Given problem: Quote the listing below in its entirety.
— Start of Material provided —
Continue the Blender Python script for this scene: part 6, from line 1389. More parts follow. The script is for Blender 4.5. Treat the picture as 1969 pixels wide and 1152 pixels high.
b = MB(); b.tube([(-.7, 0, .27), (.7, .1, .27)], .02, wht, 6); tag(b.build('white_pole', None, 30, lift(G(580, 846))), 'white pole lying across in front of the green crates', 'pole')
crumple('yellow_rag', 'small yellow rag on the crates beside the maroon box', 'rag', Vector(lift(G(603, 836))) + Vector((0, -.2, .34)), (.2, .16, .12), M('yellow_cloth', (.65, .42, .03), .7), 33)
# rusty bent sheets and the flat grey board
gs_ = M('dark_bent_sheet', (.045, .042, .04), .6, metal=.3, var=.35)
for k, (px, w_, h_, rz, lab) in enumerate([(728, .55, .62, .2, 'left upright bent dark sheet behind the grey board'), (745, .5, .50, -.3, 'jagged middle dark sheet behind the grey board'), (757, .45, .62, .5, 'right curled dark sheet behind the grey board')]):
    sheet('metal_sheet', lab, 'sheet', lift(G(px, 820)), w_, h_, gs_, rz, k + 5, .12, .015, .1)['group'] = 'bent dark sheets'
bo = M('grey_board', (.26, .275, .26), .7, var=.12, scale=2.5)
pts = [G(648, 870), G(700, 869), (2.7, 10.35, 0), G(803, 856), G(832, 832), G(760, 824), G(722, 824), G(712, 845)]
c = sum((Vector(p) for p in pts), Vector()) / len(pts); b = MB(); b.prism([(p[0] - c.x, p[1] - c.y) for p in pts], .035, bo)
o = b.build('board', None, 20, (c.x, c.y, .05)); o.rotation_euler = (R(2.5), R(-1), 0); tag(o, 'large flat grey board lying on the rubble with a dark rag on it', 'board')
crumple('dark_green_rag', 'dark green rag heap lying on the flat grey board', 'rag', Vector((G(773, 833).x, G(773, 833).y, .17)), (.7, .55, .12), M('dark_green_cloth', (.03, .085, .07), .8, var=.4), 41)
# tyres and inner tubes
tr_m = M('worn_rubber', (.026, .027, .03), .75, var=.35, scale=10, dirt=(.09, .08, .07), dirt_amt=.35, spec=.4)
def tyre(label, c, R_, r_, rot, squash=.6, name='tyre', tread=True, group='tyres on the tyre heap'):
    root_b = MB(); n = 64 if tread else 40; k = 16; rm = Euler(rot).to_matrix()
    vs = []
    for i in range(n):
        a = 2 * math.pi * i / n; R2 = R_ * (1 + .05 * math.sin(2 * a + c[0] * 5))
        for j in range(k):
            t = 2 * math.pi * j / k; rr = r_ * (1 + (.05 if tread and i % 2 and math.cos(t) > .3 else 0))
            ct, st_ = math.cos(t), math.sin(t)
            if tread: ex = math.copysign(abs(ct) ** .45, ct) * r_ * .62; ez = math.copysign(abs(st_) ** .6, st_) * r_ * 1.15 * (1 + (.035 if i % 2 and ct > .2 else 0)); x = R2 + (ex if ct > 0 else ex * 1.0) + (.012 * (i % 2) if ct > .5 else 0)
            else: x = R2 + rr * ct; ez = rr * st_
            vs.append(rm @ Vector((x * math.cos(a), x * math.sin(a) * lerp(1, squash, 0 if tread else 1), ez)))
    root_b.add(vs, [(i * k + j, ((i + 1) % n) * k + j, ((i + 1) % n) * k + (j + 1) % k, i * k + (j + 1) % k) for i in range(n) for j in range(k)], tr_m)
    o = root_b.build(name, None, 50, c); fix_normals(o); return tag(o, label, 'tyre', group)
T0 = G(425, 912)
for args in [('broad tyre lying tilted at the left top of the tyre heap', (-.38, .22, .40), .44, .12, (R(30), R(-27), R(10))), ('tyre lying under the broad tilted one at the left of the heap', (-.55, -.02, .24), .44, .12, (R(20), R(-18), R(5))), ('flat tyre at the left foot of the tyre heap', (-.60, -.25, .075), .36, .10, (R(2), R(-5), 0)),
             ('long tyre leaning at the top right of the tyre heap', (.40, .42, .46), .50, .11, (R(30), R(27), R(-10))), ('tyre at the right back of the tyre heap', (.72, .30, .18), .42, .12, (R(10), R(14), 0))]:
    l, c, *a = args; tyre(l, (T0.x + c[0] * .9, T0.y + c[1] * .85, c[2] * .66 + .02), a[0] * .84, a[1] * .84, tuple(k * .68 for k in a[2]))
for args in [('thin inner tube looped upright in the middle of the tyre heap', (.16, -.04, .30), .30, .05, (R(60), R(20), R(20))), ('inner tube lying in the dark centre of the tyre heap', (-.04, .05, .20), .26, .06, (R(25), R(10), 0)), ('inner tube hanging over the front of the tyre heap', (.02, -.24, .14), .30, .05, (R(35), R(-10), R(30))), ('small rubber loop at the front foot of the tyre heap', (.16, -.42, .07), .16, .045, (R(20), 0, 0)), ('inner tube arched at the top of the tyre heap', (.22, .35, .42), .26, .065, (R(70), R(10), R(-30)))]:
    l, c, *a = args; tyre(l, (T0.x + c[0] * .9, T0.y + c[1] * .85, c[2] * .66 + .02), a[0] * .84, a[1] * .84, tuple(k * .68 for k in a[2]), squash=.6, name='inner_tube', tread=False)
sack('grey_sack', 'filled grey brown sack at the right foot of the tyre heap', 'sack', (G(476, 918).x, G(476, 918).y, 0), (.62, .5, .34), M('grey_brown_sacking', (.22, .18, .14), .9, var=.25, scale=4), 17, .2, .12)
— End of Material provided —
Reply:
Continue the Blender Python script for this scene: part 6, from line 1389. More parts follow. The script is for Blender 4.5. Treat the picture as 1969 pixels wide and 1152 pixels high.
b = MB(); b.tube([(-.7, 0, .27), (.7, .1, .27)], .02, wht, 6); tag(b.build('white_pole', None, 30, lift(G(580, 846))), 'white pole lying across in front of the green crates', 'pole')
crumple('yellow_rag', 'small yellow rag on the crates beside the maroon box', 'rag', Vector(lift(G(603, 836))) + Vector((0, -.2, .34)), (.2, .16, .12), M('yellow_cloth', (.65, .42, .03), .7), 33)
# rusty bent sheets and the flat grey board
gs_ = M('dark_bent_sheet', (.045, .042, .04), .6, metal=.3, var=.35)
for k, (px, w_, h_, rz, lab) in enumerate([(728, .55, .62, .2, 'left upright bent dark sheet behind the grey board'), (745, .5, .50, -.3, 'jagged middle dark sheet behind the grey board'), (757, .45, .62, .5, 'right curled dark sheet behind the grey board')]):
    sheet('metal_sheet', lab, 'sheet', lift(G(px, 820)), w_, h_, gs_, rz, k + 5, .12, .015, .1)['group'] = 'bent dark sheets'
bo = M('grey_board', (.26, .275, .26), .7, var=.12, scale=2.5)
pts = [G(648, 870), G(700, 869), (2.7, 10.35, 0), G(803, 856), G(832, 832), G(760, 824), G(722, 824), G(712, 845)]
c = sum((Vector(p) for p in pts), Vector()) / len(pts); b = MB(); b.prism([(p[0] - c.x, p[1] - c.y) for p in pts], .035, bo)
o = b.build('board', None, 20, (c.x, c.y, .05)); o.rotation_euler = (R(2.5), R(-1), 0); tag(o, 'large flat grey board lying on the rubble with a dark rag on it', 'board')
crumple('dark_green_rag', 'dark green rag heap lying on the flat grey board', 'rag', Vector((G(773, 833).x, G(773, 833).y, .17)), (.7, .55, .12), M('dark_green_cloth', (.03, .085, .07), .8, var=.4), 41)
# tyres and inner tubes
tr_m = M('worn_rubber', (.026, .027, .03), .75, var=.35, scale=10, dirt=(.09, .08, .07), dirt_amt=.35, spec=.4)
def tyre(label, c, R_, r_, rot, squash=.6, name='tyre', tread=True, group='tyres on the tyre heap'):
    root_b = MB(); n = 64 if tread else 40; k = 16; rm = Euler(rot).to_matrix()
    vs = []
    for i in range(n):
        a = 2 * math.pi * i / n; R2 = R_ * (1 + .05 * math.sin(2 * a + c[0] * 5))
        for j in range(k):
            t = 2 * math.pi * j / k; rr = r_ * (1 + (.05 if tread and i % 2 and math.cos(t) > .3 else 0))
            ct, st_ = math.cos(t), math.sin(t)
            if tread: ex = math.copysign(abs(ct) ** .45, ct) * r_ * .62; ez = math.copysign(abs(st_) ** .6, st_) * r_ * 1.15 * (1 + (.035 if i % 2 and ct > .2 else 0)); x = R2 + (ex if ct > 0 else ex * 1.0) + (.012 * (i % 2) if ct > .5 else 0)
            else: x = R2 + rr * ct; ez = rr * st_
            vs.append(rm @ Vector((x * math.cos(a), x * math.sin(a) * lerp(1, squash, 0 if tread else 1), ez)))
    root_b.add(vs, [(i * k + j, ((i + 1) % n) * k + j, ((i + 1) % n) * k + (j + 1) % k, i * k + (j + 1) % k) for i in range(n) for j in range(k)], tr_m)
    o = root_b.build(name, None, 50, c); fix_normals(o); return tag(o, label, 'tyre', group)
T0 = G(425, 912)
for args in [('broad tyre lying tilted at the left top of the tyre heap', (-.38, .22, .40), .44, .12, (R(30), R(-27), R(10))), ('tyre lying under the broad tilted one at the left of the heap', (-.55, -.02, .24), .44, .12, (R(20), R(-18), R(5))), ('flat tyre at the left foot of the tyre heap', (-.60, -.25, .075), .36, .10, (R(2), R(-5), 0)),
             ('long tyre leaning at the top right of the tyre heap', (.40, .42, .46), .50, .11, (R(30), R(27), R(-10))), ('tyre at the right back of the tyre heap', (.72, .30, .18), .42, .12, (R(10), R(14), 0))]:
    l, c, *a = args; tyre(l, (T0.x + c[0] * .9, T0.y + c[1] * .85, c[2] * .66 + .02), a[0] * .84, a[1] * .84, tuple(k * .68 for k in a[2]))
for args in [('thin inner tube looped upright in the middle of the tyre heap', (.16, -.04, .30), .30, .05, (R(60), R(20), R(20))), ('inner tube lying in the dark centre of the tyre heap', (-.04, .05, .20), .26, .06, (R(25), R(10), 0)), ('inner tube hanging over the front of the tyre heap', (.02, -.24, .14), .30, .05, (R(35), R(-10), R(30))), ('small rubber loop at the front foot of the tyre heap', (.16, -.42, .07), .16, .045, (R(20), 0, 0)), ('inner tube arched at the top of the tyre heap', (.22, .35, .42), .26, .065, (R(70), R(10), R(-30)))]:
    l, c, *a = args; tyre(l, (T0.x + c[0] * .9, T0.y + c[1] * .85, c[2] * .66 + .02), a[0] * .84, a[1] * .84, tuple(k * .68 for k in a[2]), squash=.6, name='inner_tube', tread=False)
sack('grey_sack', 'filled grey brown sack at the right foot of the tyre heap', 'sack', (G(476, 918).x, G(476, 918).y, 0), (.62, .5, .34), M('grey_brown_sacking', (.22, .18, .14), .9, var=.25, scale=4), 17, .2, .12)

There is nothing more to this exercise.